A Brief History

The city was named for its founder, Christopher Clark Hyatt. He purchased his first parcel of land in the area in March 1845. He thought the proximity to the Baltimore & Ohio Railroad tracks and the telegraph lines made the area a good site for a town, and the surrounding farmlands were soon subdivided into housing lots. The name Hyattsville was being used for the settlement by 1859.

As a community inside the Capital Beltway, Hyattsville enjoys easy access to Washington and Baltimore by the West Hyattsville and Prince George’s Plaza stops on the Metro subway system’s Green Line or by MARC commuter rail trains on the Camden Line in the neighboring town of Riverdale Park.

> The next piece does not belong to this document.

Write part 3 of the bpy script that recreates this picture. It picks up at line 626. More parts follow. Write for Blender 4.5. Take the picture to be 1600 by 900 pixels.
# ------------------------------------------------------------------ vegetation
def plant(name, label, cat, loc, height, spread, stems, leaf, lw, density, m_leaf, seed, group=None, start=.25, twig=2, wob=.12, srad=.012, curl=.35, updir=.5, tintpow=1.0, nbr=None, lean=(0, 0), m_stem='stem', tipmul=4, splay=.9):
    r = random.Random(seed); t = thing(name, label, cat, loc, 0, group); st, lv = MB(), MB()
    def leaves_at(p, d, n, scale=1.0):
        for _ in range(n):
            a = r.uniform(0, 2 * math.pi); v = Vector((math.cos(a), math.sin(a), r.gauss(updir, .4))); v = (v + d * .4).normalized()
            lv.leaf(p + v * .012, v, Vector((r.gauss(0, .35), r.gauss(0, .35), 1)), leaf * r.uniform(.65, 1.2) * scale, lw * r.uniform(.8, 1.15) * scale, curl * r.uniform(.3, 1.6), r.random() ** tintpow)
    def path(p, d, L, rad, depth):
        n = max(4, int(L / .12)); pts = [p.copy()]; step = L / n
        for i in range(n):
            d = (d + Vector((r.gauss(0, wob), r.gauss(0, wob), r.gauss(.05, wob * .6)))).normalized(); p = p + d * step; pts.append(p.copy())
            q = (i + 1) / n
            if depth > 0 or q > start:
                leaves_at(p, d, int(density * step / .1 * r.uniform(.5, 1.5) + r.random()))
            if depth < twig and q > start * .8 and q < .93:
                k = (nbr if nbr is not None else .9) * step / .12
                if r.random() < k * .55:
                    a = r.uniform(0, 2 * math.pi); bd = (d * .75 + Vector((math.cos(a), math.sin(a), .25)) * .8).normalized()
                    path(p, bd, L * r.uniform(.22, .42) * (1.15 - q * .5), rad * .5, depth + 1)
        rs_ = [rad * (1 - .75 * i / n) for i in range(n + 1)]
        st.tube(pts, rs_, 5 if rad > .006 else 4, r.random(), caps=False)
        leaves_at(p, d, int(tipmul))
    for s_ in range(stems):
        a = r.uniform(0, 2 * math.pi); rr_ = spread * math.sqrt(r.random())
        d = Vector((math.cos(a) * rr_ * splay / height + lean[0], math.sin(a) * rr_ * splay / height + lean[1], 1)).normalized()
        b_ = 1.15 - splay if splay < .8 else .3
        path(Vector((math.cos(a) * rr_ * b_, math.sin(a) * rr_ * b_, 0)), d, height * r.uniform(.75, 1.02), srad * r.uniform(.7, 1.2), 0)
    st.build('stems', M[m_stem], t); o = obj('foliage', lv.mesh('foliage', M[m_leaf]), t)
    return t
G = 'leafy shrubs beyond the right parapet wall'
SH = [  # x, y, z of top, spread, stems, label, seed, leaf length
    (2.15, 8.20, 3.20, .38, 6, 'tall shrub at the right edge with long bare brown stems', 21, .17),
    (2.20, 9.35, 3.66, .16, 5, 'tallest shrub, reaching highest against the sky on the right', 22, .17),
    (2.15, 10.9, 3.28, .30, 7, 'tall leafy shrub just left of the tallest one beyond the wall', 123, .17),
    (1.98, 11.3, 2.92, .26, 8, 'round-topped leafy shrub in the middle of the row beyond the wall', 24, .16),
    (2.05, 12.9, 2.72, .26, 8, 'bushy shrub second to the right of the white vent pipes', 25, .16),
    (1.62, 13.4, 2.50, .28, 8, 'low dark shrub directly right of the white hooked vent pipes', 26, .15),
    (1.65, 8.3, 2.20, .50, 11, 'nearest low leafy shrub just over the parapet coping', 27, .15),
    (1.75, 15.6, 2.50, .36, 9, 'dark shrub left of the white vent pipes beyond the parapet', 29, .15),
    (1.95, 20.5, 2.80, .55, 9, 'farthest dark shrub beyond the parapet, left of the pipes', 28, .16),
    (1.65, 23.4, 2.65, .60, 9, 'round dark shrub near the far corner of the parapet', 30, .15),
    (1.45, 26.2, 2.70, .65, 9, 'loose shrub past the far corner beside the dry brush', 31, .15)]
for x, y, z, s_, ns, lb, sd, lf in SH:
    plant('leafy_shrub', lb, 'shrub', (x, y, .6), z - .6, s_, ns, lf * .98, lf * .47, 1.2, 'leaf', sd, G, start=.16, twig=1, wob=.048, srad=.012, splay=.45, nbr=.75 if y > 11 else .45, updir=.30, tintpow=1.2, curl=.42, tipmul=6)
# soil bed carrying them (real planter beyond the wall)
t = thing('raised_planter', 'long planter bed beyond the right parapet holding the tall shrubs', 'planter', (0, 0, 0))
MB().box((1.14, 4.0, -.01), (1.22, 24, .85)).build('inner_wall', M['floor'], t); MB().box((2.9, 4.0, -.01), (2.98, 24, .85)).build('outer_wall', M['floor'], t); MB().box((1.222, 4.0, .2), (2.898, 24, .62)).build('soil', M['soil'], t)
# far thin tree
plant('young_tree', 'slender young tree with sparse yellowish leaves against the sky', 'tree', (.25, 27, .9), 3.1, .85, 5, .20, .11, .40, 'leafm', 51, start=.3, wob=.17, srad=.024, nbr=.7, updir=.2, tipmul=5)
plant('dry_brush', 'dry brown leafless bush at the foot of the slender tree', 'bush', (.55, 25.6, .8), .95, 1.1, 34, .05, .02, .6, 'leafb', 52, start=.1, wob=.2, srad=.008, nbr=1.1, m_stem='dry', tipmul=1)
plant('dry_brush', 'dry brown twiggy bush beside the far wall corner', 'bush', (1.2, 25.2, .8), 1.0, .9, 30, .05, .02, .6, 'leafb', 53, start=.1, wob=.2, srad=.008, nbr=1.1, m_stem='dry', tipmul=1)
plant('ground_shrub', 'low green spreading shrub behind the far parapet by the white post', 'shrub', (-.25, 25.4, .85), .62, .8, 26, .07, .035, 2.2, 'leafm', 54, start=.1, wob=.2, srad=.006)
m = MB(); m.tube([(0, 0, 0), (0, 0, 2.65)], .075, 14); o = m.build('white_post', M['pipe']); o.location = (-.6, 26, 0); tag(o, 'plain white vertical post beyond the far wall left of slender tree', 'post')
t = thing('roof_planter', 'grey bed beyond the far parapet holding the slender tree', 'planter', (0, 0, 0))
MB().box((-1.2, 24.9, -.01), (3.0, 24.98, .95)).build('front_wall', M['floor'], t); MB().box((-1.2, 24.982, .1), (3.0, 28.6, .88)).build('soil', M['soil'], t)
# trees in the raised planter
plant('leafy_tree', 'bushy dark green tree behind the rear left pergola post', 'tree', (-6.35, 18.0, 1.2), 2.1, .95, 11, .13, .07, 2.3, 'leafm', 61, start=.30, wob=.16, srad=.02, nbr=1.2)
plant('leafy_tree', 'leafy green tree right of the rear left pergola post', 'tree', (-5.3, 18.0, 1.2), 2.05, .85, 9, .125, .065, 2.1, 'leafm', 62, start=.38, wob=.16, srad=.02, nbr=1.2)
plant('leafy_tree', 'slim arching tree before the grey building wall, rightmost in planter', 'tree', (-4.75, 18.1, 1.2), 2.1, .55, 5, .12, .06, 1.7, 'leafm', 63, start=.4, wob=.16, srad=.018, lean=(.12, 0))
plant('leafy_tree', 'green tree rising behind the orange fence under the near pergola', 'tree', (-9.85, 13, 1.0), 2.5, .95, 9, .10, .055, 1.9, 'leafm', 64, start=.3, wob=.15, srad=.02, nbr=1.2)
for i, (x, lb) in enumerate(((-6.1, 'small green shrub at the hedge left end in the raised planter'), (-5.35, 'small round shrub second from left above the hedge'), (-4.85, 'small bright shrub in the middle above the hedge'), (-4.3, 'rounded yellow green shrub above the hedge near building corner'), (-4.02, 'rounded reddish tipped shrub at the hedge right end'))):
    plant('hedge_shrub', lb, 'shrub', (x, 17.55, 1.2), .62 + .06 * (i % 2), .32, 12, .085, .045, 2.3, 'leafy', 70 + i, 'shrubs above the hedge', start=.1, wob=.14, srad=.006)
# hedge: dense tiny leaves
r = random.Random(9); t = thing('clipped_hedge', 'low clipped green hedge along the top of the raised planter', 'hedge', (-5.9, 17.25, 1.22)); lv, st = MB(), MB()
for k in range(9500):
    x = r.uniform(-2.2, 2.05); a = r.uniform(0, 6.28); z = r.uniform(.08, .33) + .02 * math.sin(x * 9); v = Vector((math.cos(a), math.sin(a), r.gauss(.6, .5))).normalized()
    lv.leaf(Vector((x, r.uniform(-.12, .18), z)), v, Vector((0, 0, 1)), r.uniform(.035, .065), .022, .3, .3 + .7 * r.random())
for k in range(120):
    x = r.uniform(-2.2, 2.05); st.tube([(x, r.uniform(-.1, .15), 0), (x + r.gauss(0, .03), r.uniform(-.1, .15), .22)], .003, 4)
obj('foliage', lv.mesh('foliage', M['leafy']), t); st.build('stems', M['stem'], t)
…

The historic district of the city is home to a number of Victorian houses built in the late 1880s and Sears bungalows and Arts & Crafts houses built between the wars (late 1910s and early 1940s)…

 

In 1992, a portion of the city was placed on the National Register of Historic Places as the Hyattsville Historic District; the district was extended in late 2004.

The city was involved in a minor controversy in April 2006. In the episode airing April 27, the Geena Davis television series Commander in Chief depicted Hyattsville as having the highest murder rate in the United States; it also indirectly depicted the town as being an urban ghetto dominated by poor minorities. The city and Prince George’s County were very upset at ABC. On May 1, ABC formally apologized to both the city and county.

With over a billion dollars of ongoing construction, the City of Hyattsville is poised to become the up and coming place to live. Only 6 miles from downtown DC, inside the beltway.